- **What you will do**
"this" appears in how many lines of the entries? State only the number.

[Scenes as source code]
══════════
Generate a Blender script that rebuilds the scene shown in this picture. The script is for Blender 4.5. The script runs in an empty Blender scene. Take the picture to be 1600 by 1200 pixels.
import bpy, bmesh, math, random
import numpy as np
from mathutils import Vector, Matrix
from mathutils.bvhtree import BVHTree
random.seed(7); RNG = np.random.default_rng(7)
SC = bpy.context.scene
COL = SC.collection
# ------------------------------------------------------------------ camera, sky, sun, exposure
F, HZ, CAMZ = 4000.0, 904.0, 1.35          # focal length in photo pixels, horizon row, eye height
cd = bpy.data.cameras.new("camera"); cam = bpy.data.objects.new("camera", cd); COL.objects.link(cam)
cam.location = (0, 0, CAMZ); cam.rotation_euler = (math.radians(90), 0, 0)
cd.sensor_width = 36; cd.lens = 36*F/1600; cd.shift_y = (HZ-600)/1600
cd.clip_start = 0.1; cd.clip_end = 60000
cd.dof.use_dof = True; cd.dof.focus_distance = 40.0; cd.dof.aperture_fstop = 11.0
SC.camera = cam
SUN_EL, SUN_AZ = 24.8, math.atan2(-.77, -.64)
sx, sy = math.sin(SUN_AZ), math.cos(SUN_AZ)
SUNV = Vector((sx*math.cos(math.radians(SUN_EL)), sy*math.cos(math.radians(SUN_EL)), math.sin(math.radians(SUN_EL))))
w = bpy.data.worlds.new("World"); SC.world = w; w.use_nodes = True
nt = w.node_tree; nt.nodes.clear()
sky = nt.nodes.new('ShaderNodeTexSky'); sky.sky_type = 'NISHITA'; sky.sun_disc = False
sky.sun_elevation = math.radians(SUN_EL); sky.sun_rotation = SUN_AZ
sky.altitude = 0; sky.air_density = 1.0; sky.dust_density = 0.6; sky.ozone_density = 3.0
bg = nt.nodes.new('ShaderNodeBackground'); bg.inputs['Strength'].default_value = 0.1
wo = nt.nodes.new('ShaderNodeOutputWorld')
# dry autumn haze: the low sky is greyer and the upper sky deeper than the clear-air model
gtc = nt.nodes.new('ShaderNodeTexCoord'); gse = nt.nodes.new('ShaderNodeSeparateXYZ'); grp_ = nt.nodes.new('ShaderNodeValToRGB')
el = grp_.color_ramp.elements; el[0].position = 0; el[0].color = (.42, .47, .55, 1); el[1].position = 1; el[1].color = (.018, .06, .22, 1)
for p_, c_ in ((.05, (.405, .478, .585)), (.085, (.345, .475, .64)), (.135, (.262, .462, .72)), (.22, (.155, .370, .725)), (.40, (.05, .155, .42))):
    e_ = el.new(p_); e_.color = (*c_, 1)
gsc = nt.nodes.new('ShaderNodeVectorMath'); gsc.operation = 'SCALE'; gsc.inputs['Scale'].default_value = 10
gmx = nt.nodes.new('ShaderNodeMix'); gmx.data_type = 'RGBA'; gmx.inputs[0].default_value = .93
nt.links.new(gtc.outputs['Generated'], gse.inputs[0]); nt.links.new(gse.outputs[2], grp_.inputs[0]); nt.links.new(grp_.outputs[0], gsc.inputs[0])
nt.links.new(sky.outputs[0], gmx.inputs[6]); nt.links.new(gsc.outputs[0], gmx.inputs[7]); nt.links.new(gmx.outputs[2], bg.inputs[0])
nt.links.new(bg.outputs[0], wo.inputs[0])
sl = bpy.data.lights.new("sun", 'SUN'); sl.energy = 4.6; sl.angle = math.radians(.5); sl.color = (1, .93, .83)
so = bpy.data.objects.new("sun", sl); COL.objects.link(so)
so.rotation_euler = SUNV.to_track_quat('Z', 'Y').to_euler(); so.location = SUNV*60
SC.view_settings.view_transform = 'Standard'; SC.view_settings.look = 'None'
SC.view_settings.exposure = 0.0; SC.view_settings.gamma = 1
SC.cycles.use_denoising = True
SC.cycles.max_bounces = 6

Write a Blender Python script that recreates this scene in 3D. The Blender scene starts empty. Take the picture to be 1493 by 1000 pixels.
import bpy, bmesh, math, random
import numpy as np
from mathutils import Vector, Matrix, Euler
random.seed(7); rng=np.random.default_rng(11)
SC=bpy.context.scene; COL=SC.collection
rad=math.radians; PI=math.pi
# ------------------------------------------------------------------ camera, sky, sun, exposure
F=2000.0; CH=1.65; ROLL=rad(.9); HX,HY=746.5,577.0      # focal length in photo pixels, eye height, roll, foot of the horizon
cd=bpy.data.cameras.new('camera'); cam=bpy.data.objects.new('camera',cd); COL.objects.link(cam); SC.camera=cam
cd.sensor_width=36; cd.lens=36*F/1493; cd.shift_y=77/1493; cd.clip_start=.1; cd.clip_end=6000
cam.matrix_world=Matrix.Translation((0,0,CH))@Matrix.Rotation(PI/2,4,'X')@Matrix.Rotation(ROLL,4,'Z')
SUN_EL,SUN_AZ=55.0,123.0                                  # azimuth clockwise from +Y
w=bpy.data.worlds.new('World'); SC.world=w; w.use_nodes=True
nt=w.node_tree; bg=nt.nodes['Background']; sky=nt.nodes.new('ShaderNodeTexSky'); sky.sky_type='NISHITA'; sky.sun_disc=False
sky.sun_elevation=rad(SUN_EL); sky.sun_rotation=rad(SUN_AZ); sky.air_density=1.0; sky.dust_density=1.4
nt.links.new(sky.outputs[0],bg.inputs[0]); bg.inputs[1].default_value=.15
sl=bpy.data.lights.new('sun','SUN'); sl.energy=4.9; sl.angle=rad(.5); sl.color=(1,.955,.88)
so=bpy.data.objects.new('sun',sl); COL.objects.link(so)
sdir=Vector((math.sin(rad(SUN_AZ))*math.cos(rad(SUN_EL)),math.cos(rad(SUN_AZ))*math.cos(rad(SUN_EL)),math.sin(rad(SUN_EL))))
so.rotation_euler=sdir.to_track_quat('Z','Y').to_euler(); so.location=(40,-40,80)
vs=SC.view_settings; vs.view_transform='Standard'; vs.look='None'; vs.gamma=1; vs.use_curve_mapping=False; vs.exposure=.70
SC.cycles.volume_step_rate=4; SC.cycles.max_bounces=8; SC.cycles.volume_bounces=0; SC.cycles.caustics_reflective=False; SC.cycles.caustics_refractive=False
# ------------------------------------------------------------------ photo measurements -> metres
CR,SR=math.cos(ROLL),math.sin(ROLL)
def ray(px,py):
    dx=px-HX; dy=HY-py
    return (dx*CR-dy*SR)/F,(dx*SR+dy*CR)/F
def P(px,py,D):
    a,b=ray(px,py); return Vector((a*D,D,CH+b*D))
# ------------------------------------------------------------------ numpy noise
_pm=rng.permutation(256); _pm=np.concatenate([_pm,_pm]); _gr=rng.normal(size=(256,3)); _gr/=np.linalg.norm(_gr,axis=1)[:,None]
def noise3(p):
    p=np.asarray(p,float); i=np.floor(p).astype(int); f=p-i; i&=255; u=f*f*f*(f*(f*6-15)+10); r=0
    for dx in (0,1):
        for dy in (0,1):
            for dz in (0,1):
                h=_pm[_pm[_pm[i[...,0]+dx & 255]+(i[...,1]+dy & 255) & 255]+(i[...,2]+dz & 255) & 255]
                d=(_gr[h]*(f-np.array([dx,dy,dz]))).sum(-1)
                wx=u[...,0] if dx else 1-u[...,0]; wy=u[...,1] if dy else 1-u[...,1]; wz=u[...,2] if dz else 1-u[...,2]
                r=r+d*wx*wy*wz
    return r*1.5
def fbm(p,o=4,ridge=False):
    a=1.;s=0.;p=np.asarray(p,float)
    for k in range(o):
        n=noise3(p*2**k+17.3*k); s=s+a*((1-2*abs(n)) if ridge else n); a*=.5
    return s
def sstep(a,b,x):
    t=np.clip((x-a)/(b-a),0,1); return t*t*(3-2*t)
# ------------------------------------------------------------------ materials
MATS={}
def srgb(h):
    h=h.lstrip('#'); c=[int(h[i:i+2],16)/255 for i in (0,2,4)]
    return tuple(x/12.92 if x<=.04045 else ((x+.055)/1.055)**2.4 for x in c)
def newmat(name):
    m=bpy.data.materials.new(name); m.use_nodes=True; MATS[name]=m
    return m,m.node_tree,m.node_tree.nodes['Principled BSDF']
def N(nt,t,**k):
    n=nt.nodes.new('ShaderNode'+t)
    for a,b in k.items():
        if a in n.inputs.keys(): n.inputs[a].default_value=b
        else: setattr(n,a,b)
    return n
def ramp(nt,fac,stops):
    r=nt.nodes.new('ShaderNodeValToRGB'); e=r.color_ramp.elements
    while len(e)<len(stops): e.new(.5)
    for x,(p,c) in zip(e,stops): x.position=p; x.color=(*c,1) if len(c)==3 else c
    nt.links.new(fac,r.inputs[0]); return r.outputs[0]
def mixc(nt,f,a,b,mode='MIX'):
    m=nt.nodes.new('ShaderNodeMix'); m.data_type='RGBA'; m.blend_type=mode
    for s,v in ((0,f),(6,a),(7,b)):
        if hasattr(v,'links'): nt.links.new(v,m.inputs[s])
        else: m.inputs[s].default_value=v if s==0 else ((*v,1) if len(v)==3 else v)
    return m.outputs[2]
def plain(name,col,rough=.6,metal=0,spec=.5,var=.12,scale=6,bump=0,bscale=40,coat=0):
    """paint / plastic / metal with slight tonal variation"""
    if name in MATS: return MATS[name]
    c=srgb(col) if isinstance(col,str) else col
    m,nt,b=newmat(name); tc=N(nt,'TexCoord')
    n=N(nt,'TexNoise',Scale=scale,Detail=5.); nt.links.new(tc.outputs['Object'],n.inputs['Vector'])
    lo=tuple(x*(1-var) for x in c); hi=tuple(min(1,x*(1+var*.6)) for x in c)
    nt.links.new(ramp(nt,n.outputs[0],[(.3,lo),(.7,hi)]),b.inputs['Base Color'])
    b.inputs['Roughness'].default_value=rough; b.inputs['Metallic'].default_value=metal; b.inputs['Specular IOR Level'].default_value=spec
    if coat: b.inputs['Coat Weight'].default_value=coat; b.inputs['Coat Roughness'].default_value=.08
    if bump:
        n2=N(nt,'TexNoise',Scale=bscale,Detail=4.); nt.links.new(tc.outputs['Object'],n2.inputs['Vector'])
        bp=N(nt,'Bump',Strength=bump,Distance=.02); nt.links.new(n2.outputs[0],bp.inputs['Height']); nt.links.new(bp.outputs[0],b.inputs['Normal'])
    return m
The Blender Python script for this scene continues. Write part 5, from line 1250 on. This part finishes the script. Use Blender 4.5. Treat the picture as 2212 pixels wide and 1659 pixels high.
══════════
- **Solution below**
3